SOURCE: Sidarta Ribeiro's The Oracle of Night: the History and Science of Dreams, p.272-3. His primary source: The Falling Sky by Davi Kopenawa Yanomami, p.37; but read the whole chapter, "The Xapiri's Gaze."

EDITOR'S COMMENT

I saw this in Sidarta Ribeiro's The Oracle of Night. Ribeiro wants to show nightmares are pancultural and that we can change their outcome with practice--as Ribeiro did in own childhood nightmares. Of course he's right that nightmares are universal, and learning to overcome fear is useful. But...
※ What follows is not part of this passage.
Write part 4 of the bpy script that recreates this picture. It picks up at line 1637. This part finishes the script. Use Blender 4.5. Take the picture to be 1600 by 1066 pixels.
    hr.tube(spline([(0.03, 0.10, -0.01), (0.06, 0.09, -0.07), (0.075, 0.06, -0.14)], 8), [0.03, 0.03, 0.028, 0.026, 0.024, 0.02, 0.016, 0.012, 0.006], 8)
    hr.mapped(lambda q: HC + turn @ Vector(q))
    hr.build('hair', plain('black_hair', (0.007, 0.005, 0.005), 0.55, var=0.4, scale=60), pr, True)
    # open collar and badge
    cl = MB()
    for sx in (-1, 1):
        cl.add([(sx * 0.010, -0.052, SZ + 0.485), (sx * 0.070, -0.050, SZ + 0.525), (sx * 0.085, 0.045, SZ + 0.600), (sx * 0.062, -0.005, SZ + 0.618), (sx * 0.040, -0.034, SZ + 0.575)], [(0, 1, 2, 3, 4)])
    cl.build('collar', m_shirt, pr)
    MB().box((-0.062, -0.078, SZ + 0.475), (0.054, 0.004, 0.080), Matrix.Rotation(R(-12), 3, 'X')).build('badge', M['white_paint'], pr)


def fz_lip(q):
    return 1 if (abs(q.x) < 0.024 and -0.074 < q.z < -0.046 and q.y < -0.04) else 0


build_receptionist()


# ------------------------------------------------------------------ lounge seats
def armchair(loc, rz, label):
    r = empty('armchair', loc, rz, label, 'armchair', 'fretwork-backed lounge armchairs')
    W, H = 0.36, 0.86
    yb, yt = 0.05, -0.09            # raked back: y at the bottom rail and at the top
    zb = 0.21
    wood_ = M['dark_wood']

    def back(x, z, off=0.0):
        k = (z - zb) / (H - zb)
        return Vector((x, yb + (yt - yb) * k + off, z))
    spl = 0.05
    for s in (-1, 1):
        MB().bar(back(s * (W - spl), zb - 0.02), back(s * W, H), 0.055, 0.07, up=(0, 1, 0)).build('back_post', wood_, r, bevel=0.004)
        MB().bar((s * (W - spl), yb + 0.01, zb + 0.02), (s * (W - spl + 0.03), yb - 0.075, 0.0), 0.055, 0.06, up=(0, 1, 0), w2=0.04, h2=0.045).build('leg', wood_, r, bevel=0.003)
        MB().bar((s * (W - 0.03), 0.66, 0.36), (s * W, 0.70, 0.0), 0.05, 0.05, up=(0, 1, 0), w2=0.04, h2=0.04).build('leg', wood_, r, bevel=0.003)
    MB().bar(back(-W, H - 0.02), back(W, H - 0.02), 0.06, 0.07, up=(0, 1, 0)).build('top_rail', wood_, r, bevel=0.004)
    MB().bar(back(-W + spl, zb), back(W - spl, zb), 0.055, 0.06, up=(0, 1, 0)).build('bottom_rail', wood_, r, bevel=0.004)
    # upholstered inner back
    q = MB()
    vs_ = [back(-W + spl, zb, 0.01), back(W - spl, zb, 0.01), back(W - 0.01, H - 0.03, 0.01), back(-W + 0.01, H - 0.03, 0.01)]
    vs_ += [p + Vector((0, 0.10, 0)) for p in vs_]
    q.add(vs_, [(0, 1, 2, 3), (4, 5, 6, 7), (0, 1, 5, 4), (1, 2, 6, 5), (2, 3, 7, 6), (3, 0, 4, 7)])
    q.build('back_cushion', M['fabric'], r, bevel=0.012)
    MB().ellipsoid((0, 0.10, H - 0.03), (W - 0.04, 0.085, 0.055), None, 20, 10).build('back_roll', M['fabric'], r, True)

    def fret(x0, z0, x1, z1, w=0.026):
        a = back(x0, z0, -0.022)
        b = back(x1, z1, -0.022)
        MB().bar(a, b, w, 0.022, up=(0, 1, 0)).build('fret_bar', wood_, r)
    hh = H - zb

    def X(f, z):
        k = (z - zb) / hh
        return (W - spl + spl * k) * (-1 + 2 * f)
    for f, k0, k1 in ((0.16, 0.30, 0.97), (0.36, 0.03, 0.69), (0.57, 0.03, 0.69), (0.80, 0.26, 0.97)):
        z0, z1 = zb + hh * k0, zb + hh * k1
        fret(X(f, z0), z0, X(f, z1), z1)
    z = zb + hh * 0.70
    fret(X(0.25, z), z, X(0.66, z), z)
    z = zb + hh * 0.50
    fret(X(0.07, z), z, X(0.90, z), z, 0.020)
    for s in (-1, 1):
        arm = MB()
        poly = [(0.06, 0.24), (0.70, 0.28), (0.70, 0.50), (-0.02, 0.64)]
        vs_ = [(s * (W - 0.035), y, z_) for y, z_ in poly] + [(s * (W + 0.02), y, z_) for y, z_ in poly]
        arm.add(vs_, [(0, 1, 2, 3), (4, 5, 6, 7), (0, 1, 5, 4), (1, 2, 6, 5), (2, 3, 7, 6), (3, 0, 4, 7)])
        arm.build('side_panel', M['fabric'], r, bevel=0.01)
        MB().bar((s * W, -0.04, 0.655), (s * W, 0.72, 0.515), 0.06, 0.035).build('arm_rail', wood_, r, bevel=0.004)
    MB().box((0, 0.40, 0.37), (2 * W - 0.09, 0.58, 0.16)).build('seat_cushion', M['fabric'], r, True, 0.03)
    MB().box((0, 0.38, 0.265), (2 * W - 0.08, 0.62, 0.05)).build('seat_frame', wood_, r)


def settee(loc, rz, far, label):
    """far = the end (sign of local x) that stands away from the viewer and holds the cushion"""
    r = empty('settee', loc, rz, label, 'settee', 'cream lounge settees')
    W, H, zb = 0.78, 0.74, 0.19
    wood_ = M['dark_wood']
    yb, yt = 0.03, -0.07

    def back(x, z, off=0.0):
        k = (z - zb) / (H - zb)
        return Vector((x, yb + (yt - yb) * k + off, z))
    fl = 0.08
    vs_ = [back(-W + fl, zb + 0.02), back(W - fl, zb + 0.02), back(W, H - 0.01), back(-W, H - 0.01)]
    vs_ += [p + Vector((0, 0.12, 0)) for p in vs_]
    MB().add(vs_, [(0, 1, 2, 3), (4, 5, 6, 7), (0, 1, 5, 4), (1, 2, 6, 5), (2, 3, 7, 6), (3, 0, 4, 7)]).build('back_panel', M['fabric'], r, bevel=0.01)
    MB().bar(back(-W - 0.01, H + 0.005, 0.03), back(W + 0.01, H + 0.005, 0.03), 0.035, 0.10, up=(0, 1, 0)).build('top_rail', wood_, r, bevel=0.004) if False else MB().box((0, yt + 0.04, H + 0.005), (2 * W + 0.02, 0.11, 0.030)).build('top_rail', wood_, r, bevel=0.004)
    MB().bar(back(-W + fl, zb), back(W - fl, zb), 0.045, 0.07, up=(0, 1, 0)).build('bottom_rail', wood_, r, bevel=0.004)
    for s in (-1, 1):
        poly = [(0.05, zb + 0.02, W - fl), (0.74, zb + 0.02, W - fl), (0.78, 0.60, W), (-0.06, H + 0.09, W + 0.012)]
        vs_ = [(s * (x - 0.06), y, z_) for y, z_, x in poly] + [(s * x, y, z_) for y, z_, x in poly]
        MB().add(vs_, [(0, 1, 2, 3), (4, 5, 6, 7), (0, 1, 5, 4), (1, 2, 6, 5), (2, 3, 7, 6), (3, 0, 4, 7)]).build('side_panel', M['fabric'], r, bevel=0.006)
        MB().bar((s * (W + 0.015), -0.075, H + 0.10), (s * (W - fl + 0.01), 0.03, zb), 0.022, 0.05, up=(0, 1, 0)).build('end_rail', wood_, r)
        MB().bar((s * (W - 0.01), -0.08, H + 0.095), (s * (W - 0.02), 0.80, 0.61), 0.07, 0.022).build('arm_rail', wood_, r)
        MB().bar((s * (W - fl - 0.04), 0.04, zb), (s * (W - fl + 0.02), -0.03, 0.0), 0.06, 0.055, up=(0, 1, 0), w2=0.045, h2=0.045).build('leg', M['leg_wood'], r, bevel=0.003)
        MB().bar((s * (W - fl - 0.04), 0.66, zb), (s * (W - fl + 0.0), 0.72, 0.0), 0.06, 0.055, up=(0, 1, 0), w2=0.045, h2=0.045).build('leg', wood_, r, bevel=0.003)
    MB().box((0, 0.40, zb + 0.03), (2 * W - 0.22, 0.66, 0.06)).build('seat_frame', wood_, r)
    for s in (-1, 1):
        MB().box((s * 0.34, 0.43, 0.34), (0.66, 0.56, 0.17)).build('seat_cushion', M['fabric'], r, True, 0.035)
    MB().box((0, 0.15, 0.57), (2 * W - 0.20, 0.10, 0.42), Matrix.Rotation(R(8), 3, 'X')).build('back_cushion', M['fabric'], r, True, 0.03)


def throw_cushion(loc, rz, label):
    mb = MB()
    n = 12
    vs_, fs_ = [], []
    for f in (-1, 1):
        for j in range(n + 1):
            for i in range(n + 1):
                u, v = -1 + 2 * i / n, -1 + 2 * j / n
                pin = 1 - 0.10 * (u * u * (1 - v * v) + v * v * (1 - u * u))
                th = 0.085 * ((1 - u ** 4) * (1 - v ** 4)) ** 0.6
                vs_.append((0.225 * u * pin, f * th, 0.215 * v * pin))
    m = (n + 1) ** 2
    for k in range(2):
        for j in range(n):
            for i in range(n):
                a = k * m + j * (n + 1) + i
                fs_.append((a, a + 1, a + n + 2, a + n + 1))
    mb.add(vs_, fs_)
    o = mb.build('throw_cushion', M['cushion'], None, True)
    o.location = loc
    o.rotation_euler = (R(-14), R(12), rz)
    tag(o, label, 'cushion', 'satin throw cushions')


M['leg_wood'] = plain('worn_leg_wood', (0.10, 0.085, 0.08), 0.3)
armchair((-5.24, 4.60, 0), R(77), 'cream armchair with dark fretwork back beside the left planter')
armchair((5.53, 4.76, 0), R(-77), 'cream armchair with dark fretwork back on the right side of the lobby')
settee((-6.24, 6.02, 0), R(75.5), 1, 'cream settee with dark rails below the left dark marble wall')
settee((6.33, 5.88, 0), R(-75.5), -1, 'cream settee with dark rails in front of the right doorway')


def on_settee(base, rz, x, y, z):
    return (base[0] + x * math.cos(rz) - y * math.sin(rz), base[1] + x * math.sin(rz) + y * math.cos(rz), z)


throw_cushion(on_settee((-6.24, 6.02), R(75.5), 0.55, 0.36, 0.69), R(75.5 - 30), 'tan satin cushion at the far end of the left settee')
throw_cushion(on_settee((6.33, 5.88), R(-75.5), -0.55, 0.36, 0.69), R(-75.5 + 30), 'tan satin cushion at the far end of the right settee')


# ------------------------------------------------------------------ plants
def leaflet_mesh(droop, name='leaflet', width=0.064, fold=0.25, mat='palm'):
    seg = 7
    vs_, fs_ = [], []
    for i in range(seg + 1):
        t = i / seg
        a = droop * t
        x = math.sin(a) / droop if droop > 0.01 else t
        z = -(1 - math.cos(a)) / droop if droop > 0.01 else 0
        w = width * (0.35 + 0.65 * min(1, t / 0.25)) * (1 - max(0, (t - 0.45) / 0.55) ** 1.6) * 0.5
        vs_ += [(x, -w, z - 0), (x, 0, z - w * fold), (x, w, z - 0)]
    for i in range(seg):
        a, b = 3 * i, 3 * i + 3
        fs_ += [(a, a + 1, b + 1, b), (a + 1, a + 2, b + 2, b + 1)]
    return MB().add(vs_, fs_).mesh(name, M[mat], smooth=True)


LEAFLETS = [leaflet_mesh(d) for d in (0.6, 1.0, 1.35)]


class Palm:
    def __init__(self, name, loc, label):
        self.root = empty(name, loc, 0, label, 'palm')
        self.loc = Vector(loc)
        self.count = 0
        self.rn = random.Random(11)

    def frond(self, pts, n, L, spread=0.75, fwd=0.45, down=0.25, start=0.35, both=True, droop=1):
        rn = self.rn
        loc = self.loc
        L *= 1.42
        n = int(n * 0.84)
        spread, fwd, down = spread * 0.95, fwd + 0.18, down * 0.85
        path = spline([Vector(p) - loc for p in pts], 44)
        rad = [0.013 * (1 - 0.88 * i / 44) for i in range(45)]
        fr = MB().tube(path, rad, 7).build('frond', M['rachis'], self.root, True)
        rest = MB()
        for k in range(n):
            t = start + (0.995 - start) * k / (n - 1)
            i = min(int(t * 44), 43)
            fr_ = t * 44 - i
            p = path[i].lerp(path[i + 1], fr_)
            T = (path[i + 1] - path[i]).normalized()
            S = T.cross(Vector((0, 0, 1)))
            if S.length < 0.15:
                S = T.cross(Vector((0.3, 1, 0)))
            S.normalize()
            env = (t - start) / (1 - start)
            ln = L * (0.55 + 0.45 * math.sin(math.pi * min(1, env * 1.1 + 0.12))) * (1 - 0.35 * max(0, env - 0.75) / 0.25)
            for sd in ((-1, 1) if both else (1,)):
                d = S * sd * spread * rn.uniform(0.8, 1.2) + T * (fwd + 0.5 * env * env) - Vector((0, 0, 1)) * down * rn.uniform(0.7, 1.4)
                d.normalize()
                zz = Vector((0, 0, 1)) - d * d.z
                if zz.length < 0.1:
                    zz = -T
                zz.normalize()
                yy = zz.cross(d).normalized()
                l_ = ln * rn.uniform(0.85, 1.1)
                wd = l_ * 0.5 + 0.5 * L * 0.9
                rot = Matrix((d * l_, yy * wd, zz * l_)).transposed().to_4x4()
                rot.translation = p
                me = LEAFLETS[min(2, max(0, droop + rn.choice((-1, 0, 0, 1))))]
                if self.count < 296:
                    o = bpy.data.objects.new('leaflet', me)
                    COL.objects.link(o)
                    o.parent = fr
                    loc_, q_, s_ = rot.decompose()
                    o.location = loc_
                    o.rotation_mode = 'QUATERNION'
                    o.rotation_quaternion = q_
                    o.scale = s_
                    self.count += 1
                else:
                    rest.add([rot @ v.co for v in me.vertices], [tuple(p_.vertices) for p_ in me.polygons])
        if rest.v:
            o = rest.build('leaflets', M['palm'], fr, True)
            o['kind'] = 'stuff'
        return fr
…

Ribeiro picked a dream of Kopenawa's that resembles his own so he needn't wrestle with the shamanic ones! Kopenawa's autobiography tells of strange, intense dreams all through childhood--spirit women who live in the river, a bird who dances for him, the terrifying moon spirit.. Such dreams weren't expressing childish fears to be learned away, but a sign of inherent difference to be heeded--indeed, cultivated. In the end Kopenawa not only became a shaman, he founded a school for shamanism. His culture, like most, recognizes some dreams are of everyday concerns, but some are shamanic, otherworldly. And some kids are born strange--with extra sensitivity--and responsibility.

Those distinctions have practical consequences. When I and three other relatives simultaneously dreamed of ax-murders, it didn't express hidden wishes, anxieties, nor even (as Ribeiro theorizes nightmares do) ancestral fears of predators; we were dreaming of real ax-murders near us that night. My nightmare made me alert all next day, for the killer was armed, crazy, on the run, and near us. My knowledge aided my survival. And when I saw the headlines about the murders, I learned dream ESP was no superstition; I'd sensed real, external danger. My nightmare had a second pro-survival effect: it blew away the pseudo-scientific brainwashing that urged me to ignore a compelling and accurate sixth sense.

Western society denies any serious innate differences in ability (and responsibility), denies any senses beyond the common five, and denies dreams can mean anything more than a mirror for inner fears.

This society is wrong. Learn to banish my nightmares? No thanks. There was a monster in the woods.